Advisory: Almalki to speak in Montreal
Evening against security certificates includes Canadian ‘rendered’ to torture
PANEL DISCUSSION The other Arars: When the ‘exception’ is the rule
Sunday, 21 October 2007, 5 to 7 pm
CÉDA, 2515 Délisle St. (metro Lionel Groulx)
The Coalition Justice for Adil Charkaoui is proud to host Mr. Abdullah Almalki’s first speaking event in Montreal. Mr. Almalki, a Canadian, was interrogated under physical and psychological torture in Syria for two years. In the Arar Commission Report, Justice O’Connor wrote, “the Canadian consul, on the instructions of the Ambassador, delivered a letter from the RCMP to General Khalil [head of Syrian Military Intelligence] enclosing a series of questions to be posed to Abdullah Almalki, who, like Mr. Arar, was imprisoned at the Palestine Branch at the time.” The Iacobucci Inquiry is currently investigating Canada’s role in the affair, but has itself fallen into controversy over its secrecy.
Mr. Almalki will speak in the context of an evening to oppose the introduction of any new security certificate regime in the wake of the Supreme Court Charkaoui decision striking down the old security certificate process. Other panelists will include Mr. Yavar Hameed, an Ottawa lawyer involved in the constitutional challenge to security certificates, Mr. Dominique Peschard, vice-President of the Ligue des droits et libertés, and Mr. Adil Charkaoui, arrested under a certificate in May 2005.
The evening takes place as part of a pan-Canadian day of action calling on the government to acknowledge the invalidity of the security certificate and refrain from introducing a new process. The day of action will also demand that those currently under certificates be released or charged and provided with a fair and open trial. Over a dozen cities across Canada will host actions or events on 20 or 21 October.

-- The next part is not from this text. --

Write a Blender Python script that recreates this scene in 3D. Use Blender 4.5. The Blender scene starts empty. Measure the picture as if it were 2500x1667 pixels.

The day of action is backed by over sixty organizations and networks, including national organizations such as the Council of Canadians, the Canadian Council for Refugees and the Canadian Arab Federation, national unions such as the Canadian Union of Postal Workers, NGO networks such as the International Civil Liberties Monitoring Group, TCRI and AQOCI, feminist organizations such as Féderation des femmes du Québec, student associations such as ASSÉ, political parties such as Québec solidaire, human rights organizations such as the the New York-based Centre for Constitutional Rights, and numerous community groups such as Solidarity across Borders, as well as individuals such as Jack Layton and Monia Mazigh.